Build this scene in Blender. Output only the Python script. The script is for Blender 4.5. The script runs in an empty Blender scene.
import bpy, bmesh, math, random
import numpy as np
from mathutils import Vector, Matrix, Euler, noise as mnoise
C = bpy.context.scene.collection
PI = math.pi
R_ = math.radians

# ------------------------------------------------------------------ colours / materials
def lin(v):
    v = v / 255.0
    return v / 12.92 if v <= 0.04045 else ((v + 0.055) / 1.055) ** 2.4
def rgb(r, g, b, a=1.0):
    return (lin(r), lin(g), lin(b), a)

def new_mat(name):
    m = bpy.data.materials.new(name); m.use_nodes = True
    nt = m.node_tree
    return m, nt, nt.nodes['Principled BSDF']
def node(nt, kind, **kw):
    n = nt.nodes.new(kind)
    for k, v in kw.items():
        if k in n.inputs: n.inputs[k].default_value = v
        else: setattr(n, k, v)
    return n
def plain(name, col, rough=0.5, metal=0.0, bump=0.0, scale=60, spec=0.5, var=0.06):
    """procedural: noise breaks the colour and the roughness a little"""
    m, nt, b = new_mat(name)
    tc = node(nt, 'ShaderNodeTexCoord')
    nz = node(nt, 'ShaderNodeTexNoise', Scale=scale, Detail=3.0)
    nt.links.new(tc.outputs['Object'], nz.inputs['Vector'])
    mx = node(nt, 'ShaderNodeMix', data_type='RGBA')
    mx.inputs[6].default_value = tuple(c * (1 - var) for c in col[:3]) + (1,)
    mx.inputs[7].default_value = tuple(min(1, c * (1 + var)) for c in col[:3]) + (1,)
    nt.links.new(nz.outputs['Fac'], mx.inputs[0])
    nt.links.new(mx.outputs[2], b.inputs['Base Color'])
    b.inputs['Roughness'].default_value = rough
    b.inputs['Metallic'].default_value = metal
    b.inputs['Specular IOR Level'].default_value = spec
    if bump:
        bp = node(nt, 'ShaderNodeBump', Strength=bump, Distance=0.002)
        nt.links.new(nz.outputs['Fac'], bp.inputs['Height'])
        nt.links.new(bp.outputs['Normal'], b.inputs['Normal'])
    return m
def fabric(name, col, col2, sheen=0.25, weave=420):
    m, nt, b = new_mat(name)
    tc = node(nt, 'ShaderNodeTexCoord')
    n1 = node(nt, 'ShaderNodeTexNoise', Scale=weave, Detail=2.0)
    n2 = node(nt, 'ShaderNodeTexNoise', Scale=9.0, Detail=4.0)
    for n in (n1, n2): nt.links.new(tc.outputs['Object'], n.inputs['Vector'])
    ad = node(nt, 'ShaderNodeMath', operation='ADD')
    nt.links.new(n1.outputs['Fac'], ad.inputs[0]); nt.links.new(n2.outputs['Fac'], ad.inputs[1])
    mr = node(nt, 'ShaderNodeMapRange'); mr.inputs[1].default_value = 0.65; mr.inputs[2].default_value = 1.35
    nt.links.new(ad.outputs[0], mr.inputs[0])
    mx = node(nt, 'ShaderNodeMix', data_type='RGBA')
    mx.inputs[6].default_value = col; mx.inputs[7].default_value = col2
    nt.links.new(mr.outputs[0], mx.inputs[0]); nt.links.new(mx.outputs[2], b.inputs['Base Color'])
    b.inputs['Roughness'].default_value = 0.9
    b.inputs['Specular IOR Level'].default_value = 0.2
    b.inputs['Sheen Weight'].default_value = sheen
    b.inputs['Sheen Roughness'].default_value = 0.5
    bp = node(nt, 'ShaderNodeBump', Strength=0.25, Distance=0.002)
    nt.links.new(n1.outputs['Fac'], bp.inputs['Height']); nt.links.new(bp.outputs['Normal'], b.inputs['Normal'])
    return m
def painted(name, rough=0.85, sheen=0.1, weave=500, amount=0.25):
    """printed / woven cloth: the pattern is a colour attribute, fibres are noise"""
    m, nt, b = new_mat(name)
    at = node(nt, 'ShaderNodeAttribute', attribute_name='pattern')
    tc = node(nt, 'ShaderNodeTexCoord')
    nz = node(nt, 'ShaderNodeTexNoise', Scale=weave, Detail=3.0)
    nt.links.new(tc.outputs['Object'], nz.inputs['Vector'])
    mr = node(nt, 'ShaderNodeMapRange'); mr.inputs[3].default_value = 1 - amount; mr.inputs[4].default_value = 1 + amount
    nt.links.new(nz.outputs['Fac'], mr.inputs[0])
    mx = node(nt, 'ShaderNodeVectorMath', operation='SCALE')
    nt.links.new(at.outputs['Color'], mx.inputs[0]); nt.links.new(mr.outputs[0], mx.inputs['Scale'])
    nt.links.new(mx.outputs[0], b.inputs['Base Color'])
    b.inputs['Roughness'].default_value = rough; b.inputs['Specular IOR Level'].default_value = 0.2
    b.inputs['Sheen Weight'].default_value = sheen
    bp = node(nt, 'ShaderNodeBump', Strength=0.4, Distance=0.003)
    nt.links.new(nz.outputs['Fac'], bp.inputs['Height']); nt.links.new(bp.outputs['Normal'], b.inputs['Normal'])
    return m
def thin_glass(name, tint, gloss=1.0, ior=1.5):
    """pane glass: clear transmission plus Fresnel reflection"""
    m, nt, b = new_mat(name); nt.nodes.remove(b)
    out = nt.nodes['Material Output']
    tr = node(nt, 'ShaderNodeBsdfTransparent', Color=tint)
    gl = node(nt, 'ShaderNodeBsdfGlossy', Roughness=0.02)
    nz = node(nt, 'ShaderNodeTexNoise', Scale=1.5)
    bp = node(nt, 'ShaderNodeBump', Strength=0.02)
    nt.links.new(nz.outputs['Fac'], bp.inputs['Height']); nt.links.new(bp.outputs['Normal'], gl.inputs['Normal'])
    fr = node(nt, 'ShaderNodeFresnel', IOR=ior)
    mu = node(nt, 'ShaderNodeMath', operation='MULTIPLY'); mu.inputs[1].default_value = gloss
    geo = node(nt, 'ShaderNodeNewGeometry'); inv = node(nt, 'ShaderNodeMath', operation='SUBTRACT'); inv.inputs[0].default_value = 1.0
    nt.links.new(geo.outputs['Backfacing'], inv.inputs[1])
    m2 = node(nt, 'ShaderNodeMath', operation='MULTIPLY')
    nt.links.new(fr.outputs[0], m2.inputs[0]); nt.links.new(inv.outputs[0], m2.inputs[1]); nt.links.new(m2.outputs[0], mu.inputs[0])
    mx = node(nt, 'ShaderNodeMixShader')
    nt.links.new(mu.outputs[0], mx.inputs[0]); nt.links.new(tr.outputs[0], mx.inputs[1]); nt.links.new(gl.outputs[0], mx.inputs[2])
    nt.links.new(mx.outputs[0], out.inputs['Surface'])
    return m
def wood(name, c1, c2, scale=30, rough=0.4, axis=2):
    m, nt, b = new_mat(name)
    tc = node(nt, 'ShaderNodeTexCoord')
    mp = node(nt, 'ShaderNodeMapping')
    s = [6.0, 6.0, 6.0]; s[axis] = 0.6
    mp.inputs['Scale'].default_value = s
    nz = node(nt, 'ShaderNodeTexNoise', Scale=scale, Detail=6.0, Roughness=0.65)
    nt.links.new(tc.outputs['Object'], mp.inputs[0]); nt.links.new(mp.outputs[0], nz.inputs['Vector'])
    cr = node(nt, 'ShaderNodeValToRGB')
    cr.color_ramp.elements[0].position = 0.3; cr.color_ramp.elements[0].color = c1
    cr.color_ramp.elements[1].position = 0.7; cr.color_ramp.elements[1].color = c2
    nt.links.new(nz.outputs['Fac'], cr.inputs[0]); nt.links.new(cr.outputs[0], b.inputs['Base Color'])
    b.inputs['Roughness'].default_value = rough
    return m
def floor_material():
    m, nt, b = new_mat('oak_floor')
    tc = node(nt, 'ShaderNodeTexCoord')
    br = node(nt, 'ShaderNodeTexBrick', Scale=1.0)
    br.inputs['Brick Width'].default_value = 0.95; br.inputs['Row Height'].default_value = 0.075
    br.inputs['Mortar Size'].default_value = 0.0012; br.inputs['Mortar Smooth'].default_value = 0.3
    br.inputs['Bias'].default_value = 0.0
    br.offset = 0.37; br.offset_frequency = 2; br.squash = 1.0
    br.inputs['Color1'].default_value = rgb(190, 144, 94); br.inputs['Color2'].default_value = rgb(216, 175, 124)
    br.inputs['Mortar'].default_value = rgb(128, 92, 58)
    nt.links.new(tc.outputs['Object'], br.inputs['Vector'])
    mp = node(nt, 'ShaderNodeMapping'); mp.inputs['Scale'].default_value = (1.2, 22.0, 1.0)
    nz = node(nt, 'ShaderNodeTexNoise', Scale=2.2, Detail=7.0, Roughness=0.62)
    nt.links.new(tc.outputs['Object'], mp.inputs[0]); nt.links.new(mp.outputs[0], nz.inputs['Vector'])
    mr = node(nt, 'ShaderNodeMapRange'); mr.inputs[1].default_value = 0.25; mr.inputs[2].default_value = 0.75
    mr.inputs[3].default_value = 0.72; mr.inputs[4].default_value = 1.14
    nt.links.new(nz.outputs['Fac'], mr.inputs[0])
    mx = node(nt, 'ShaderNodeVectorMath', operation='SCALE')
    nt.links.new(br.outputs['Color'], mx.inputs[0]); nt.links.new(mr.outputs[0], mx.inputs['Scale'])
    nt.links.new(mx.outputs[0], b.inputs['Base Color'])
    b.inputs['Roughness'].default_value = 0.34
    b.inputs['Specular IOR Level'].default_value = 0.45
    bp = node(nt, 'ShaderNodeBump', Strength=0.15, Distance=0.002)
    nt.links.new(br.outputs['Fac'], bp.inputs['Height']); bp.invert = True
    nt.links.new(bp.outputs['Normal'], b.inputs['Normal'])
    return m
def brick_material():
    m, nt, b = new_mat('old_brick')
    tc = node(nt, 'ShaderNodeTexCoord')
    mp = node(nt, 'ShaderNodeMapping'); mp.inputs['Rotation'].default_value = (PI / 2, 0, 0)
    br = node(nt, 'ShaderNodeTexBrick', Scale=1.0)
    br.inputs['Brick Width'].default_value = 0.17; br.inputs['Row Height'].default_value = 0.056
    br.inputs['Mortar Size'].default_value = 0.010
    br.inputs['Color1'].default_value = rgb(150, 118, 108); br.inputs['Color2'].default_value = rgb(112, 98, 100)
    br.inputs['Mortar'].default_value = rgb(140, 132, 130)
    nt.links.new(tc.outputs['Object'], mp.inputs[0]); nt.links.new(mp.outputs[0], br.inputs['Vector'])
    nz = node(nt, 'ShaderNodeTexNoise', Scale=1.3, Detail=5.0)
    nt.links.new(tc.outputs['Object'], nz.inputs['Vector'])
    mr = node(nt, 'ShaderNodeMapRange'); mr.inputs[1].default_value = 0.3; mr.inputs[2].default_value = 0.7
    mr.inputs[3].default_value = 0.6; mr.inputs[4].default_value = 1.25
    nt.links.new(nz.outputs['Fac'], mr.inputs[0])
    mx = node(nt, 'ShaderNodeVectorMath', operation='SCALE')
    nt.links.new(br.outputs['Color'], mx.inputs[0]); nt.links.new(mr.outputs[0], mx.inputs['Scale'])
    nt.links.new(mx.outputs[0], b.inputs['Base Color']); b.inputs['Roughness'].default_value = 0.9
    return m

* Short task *
Write out exactly the lines from the start of the material through the line with "R_ = math.radians". No other output is expected.

* Answer in full *
Build this scene in Blender. Output only the Python script. The script is for Blender 4.5. The script runs in an empty Blender scene.
import bpy, bmesh, math, random
import numpy as np
from mathutils import Vector, Matrix, Euler, noise as mnoise
C = bpy.context.scene.collection
PI = math.pi
R_ = math.radians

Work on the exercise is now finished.